Saat membacakan konklusi hakim dalam perkara tersebut, Anwar menyatakan mahkamah menilai Pokok permohonan para pemohon sepanjang pengujian norma pasal 169 huruf d uu 7/2017 adalah beralasan menurut hukum. Meski demikian, permohonan itu dinyatakan ditolak.

Bunyi pasal huruf d pada pasal itu adalah: tidak pernah mengkhianati negara serta tidak pernah melakukan tindak pidana korupsi dan tindak pidana berat lainnya. Adapun di dalam penjelasan pasal huruf d itu ditulis: Yang dimaksud dengan "tidak pernah mengkhianati negara" adalah tidak pernah terlibat gerakan separatis, tidak pernah melakukan gerakan secara inkonstitusional atau dengan kekerasan untuk mengubah dasar negara, serta tidak pernah melanggar Undang-Undang Dasar Negara Republik Indonesia Tahun 1945.

Sementara itu, Anwar mengatakan Mahkamah atas pokok permohonan para pemohon sepanjang pengujian norma pasal 169 huruf q uu 7/2017 soal batas usia capres-cawapres dinilai telah kehilangan objek seingga tak dapat diterima.

Dalam putusan itu, hakim konstitusi Suhartoyo menyatakan memiliki pendapat berbeda (dissenting opinion).

Saat sidang putusan itu, kuasa hukum pemohon sempat melakukan interupsi terkait status kekerabatan Anwar dengan putra sulung Presiden Joko Widodo (Jokowi), Gibran Rakabuming Raka. Namun, interupsi itu dipotong Anwar karena sedang pembacaan sidang putusan.

"Kalau sidang putusan begini, enggak ada interupsi," kata Anwar yang lalu melanjutkan kembali sidang pembacaan putusan tersebut.

Usai pembacaan putusan, Wakil Ketua MK menegaskan kepada kuasa hukum pemohon bahwa di dalam sidang putusan itu tak ada interupsi.
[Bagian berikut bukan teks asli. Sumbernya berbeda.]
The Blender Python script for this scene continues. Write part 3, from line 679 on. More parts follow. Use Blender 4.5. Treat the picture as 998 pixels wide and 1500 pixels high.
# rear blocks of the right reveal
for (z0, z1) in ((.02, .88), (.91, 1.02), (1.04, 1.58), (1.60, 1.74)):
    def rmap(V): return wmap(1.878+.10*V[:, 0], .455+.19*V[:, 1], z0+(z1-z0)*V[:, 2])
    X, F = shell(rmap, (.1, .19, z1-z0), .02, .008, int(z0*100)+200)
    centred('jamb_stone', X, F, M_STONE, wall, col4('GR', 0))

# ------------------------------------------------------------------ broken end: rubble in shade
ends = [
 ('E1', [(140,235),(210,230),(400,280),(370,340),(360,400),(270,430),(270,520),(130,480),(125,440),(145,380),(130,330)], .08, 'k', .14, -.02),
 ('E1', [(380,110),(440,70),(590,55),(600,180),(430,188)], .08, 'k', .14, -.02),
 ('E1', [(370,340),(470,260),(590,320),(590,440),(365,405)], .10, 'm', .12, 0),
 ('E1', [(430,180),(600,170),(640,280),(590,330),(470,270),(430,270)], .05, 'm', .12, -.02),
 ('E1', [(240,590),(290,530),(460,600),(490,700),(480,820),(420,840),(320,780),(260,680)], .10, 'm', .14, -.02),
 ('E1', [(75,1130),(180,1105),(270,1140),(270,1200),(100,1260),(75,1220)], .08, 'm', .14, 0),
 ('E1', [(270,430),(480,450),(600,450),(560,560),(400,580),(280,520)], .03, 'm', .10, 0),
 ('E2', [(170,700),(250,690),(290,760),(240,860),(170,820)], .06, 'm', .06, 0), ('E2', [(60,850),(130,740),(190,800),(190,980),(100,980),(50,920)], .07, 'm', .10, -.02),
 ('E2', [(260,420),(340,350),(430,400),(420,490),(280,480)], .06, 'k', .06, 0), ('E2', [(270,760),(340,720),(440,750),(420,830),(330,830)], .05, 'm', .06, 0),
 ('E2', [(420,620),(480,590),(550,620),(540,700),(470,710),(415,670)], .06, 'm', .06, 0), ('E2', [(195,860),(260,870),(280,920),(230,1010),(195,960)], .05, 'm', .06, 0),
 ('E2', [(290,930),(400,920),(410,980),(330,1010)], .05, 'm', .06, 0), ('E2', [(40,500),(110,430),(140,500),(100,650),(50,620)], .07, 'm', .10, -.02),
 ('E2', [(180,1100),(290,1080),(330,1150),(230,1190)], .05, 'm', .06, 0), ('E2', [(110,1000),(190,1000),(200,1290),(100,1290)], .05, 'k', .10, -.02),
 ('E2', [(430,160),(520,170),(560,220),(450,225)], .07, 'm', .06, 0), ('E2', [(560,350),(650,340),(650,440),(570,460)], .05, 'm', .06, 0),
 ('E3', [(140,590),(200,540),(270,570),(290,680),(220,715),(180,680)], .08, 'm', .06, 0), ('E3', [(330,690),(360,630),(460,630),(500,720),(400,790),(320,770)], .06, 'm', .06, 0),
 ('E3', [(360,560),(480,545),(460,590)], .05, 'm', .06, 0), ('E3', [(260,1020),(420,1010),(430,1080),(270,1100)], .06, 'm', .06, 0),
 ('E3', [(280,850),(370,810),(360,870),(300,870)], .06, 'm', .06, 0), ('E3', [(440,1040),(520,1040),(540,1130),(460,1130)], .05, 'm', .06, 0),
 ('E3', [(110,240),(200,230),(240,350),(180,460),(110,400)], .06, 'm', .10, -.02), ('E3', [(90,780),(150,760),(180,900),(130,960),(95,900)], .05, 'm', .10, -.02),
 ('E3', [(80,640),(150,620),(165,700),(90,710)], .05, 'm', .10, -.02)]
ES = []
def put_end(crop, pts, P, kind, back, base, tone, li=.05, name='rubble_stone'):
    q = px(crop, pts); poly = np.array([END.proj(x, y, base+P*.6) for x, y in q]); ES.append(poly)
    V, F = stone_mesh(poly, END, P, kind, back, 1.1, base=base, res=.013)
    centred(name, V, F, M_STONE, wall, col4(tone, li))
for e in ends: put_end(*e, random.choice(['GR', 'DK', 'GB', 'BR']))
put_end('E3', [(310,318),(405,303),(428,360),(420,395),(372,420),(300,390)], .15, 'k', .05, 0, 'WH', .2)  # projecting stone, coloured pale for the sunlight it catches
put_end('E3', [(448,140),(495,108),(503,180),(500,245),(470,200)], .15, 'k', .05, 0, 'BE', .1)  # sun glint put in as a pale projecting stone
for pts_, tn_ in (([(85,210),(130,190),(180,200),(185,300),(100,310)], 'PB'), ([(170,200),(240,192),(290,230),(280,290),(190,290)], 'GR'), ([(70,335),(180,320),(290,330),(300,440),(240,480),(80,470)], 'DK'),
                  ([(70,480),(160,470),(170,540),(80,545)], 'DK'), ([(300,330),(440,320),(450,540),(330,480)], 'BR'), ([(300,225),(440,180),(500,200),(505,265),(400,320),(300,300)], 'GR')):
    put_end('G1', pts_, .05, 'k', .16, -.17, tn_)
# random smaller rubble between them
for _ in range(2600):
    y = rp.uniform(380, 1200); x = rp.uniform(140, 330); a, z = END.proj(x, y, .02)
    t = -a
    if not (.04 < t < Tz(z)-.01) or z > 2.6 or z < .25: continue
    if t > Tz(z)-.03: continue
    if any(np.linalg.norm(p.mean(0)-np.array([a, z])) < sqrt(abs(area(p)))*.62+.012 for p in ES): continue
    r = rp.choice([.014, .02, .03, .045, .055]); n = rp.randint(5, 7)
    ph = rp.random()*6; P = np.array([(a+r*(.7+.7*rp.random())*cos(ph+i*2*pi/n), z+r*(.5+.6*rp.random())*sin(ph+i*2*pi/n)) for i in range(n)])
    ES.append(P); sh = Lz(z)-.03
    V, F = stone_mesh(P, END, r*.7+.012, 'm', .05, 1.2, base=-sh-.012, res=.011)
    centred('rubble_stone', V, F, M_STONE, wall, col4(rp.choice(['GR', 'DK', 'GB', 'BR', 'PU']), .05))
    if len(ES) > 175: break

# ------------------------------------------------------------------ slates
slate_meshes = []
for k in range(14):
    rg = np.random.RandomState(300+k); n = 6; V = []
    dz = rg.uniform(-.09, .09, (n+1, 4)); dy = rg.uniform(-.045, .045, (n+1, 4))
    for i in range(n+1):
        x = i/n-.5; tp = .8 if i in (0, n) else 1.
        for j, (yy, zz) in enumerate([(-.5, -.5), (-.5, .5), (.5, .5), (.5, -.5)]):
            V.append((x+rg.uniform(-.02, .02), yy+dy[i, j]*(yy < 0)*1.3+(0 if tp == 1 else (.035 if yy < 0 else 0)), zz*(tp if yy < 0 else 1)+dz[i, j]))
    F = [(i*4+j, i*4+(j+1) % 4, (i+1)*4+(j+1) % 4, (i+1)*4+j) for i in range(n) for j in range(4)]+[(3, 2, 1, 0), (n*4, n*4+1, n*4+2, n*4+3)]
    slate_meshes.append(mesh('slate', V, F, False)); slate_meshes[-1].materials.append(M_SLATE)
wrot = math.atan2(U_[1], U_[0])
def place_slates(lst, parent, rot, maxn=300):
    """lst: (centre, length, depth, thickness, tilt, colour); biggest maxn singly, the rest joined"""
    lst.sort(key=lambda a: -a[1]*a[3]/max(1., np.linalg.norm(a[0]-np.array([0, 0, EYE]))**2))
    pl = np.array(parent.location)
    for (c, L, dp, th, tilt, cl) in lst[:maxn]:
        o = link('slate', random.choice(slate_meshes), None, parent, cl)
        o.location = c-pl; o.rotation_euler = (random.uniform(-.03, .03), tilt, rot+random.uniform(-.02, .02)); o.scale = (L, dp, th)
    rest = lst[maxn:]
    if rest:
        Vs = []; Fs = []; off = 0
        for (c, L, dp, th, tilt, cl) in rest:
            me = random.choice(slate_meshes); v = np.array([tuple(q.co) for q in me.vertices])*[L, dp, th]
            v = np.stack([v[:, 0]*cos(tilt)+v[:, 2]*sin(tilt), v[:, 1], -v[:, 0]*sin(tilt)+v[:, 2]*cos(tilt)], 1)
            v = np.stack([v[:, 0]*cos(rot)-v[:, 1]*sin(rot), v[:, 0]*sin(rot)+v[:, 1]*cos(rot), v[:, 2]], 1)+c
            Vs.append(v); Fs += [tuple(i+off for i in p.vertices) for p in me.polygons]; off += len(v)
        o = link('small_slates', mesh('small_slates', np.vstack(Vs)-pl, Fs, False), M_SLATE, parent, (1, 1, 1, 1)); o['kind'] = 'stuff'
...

Sementara itu keberatan, kata dia, disampaikan setelahnya lewat jalur lain untuk ditindaklanjuti.

"Tidak perlu ditanggapi [pernyataannya]," tegas Saldi kepada kuasa hukum pemohon yang akan bersuara.

Perkara ini diajukan pada 18 Agustus 2023. Lalu, memasuki tahap sidang pemeriksaan pendahuluan pada 18 September.

Kemudian berlanjut pada sidang perbaikan permohonan pada 2 Oktober.

Petitum pemohon adalah meminta MK menyatakan Pasal 169 huruf (d) UU Pemilu tidak mempunyai kekuatan hukum mengikat secara bersyarat sepanjang tidak dimaknai, "Tidak pernah mengkhianati negara, tidak pernah melakukan tindak pidana korupsi, tidak memiliki rekam jejak melakukan pelanggaran Hak Asasi Manusia yang berat masa lalu, bukan orang yang terlibat dan/atau menjadi bagian peristiwa penculikan aktivis pada tahun 1998, bukan orang yang terlibat dan/atau pelaku penghilangan orang secara paksa, tidak pernah melakukan tindak pidana genosida, bukan orang yang terlibat dan/atau pelaku kejahatan terhadap kemanusiaan dan tindakan yang anti demokrasi, serta tindak pidana berat lainnya".

Selain itu, pemohon meminta MK menyatakan Pasal 169 huruf q UU Pemilu tidak mempunyai kekuatan hukum mengikat secara bersyarat sepanjang tidak dimaknai "berusia paling rendah 40 tahun dan paling tinggi 70 tahun pada proses pemilihan".

MK sebelumnya telah memutus sejumlah permohonan yang berkaitan dengan syarat usia minimal.

Putusan MK Nomor 90/PUU-XXI/2023 menyatakan syarat usia capres-cawapres yang semula "berusia paling rendah 40 tahun" menjadi "berusia paling rendah 40 tahun atau pernah/sedang menduduki jabatan yang dipilih melalui pemilihan umum termasuk pemilihan kepala daerah".